----- DATA SECTION

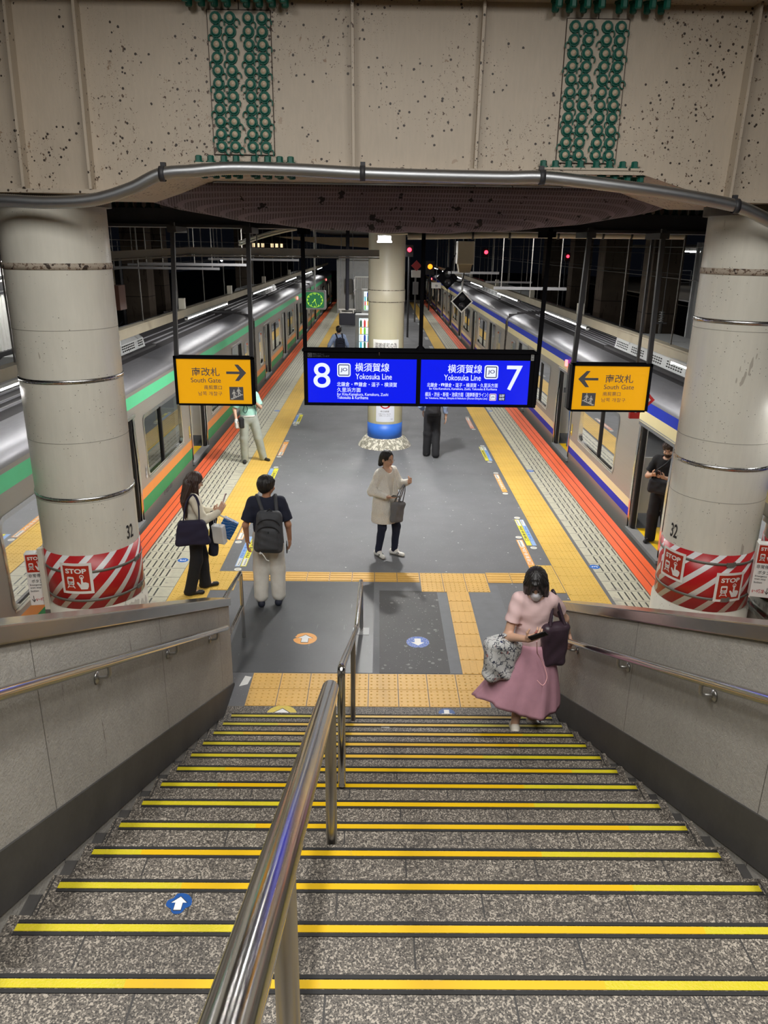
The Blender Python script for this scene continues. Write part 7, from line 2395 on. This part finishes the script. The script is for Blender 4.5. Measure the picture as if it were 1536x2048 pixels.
# ---- 8: man in the open door
P = person('person with a beard in black clothes standing in the open train door reading a phone', (4.30, 10.80, .012), math.radians(-128), 1.60,
           dict(h=.0052, re=(.255, .06, 1.10), rw=(.10, .30, 1.20), rh=((-.7, .55, .25), (-.3, -.6, .7), .7), le=(-.25, .08, 1.10), lw=(-.08, .30, 1.18), lh=((.7, .55, .25), (.3, -.6, .7), .7), rk=(.10, .03, .49), ra=(.11, .0, .085), la=(-.13, -.02, .085), lk=(-.11, .02, .49),
                hpitch=.30, hyaw=.15, hair='short', hairmat=HBR, pants=(BLK, .092, .082, -.03, .01), top=(BLK, .75, -.02, .024, .078), shoe=(SHOEB, SHOEB, False)))
f = F(P['hc'] - .17, P['hc'] + .17, .0045); HP, Rh = P['HP'], P['Rh']
f.ell(HP((0, .046, .012)), (.058, .062, .052), .02, Rh); f.cut(HP((0, .0, .045)), Rh @ np.array((0, -.35, 1))); f.cap(HP((-.024, .099, .041)), HP((.024, .099, .041)), .0075, .0075, .01); f.cut(HP((0, .02, .0)), Rh @ np.array((0, -1, 0))); f.cap(HP((-.016, .12, .0275)), HP((.016, .12, .0275)), .014, .014, .003, None, True)
fobj('beard', f, HBR, P['t'], P['sc'])
phone(P, 'dark phone held in both hands by the bearded person in the train door', (.0, .375, 1.235), (.0, .55, .84), (0, -.84, .55), BLK)
t = carried(P, 'messenger_bag', 'black messenger bag across the front of the bearded person', 'bag', (.02, .17, 1.0)); f = F((-.3, -.2, .75), (.35, .4, 1.25), .0065); f.box((.02, .18, .99), (.17, .06, .115), .05, .01, None, -.05); f.wrinkle(.003, (24, 20, 30), 4); cobj('bag_body', f, cloth('bag_charcoal', hexc(44, 44, 50), 90), t, P, (.02, .17, 1.0))
b = MB(); b.tube(smooth_path([(.16, .14, 1.08), (.10, .17, 1.22), (-.03, .145, 1.36), (-.10, .03, 1.475), (-.05, -.13, 1.36), (.12, -.16, 1.12), (.2, .0, 1.04)], 6), .016, 8); cmb('strap', b, BLKB, t, P, (.02, .17, 1.0))
# ---- 9: person in the farther open door
P = person('person in a navy top and jeans standing in the farther open train door', (4.42, 16.62, .012), math.radians(-70), 1.52,
           dict(h=.007, re=(.24, .06, 1.10), rw=(.16, .26, 1.02), rh=((-.4, .8, 0), (-.8, -.3, .3), .5), hair='bob', hairmat=HGR, pants=(JNS, .076, .064, -.02, .0), top=(NAVY, .9, .0, .022, .08), shoe=(SHOEB, SHOEB, False)))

----------

**TASK GOAL**
Set the listing down in full and exactly. Pictures within it should not appear in the copy.

**PROBLEM SOLUTION**
The Blender Python script for this scene continues. Write part 7, from line 2395 on. This part finishes the script. The script is for Blender 4.5. Measure the picture as if it were 1536x2048 pixels.
# ---- 8: man in the open door
P = person('person with a beard in black clothes standing in the open train door reading a phone', (4.30, 10.80, .012), math.radians(-128), 1.60,
           dict(h=.0052, re=(.255, .06, 1.10), rw=(.10, .30, 1.20), rh=((-.7, .55, .25), (-.3, -.6, .7), .7), le=(-.25, .08, 1.10), lw=(-.08, .30, 1.18), lh=((.7, .55, .25), (.3, -.6, .7), .7), rk=(.10, .03, .49), ra=(.11, .0, .085), la=(-.13, -.02, .085), lk=(-.11, .02, .49),
                hpitch=.30, hyaw=.15, hair='short', hairmat=HBR, pants=(BLK, .092, .082, -.03, .01), top=(BLK, .75, -.02, .024, .078), shoe=(SHOEB, SHOEB, False)))
f = F(P['hc'] - .17, P['hc'] + .17, .0045); HP, Rh = P['HP'], P['Rh']
f.ell(HP((0, .046, .012)), (.058, .062, .052), .02, Rh); f.cut(HP((0, .0, .045)), Rh @ np.array((0, -.35, 1))); f.cap(HP((-.024, .099, .041)), HP((.024, .099, .041)), .0075, .0075, .01); f.cut(HP((0, .02, .0)), Rh @ np.array((0, -1, 0))); f.cap(HP((-.016, .12, .0275)), HP((.016, .12, .0275)), .014, .014, .003, None, True)
fobj('beard', f, HBR, P['t'], P['sc'])
phone(P, 'dark phone held in both hands by the bearded person in the train door', (.0, .375, 1.235), (.0, .55, .84), (0, -.84, .55), BLK)
t = carried(P, 'messenger_bag', 'black messenger bag across the front of the bearded person', 'bag', (.02, .17, 1.0)); f = F((-.3, -.2, .75), (.35, .4, 1.25), .0065); f.box((.02, .18, .99), (.17, .06, .115), .05, .01, None, -.05); f.wrinkle(.003, (24, 20, 30), 4); cobj('bag_body', f, cloth('bag_charcoal', hexc(44, 44, 50), 90), t, P, (.02, .17, 1.0))
b = MB(); b.tube(smooth_path([(.16, .14, 1.08), (.10, .17, 1.22), (-.03, .145, 1.36), (-.10, .03, 1.475), (-.05, -.13, 1.36), (.12, -.16, 1.12), (.2, .0, 1.04)], 6), .016, 8); cmb('strap', b, BLKB, t, P, (.02, .17, 1.0))
# ---- 9: person in the farther open door
P = person('person in a navy top and jeans standing in the farther open train door', (4.42, 16.62, .012), math.radians(-70), 1.52,
           dict(h=.007, re=(.24, .06, 1.10), rw=(.16, .26, 1.02), rh=((-.4, .8, 0), (-.8, -.3, .3), .5), hair='bob', hairmat=HGR, pants=(JNS, .076, .064, -.02, .0), top=(NAVY, .9, .0, .022, .08), shoe=(SHOEB, SHOEB, False)))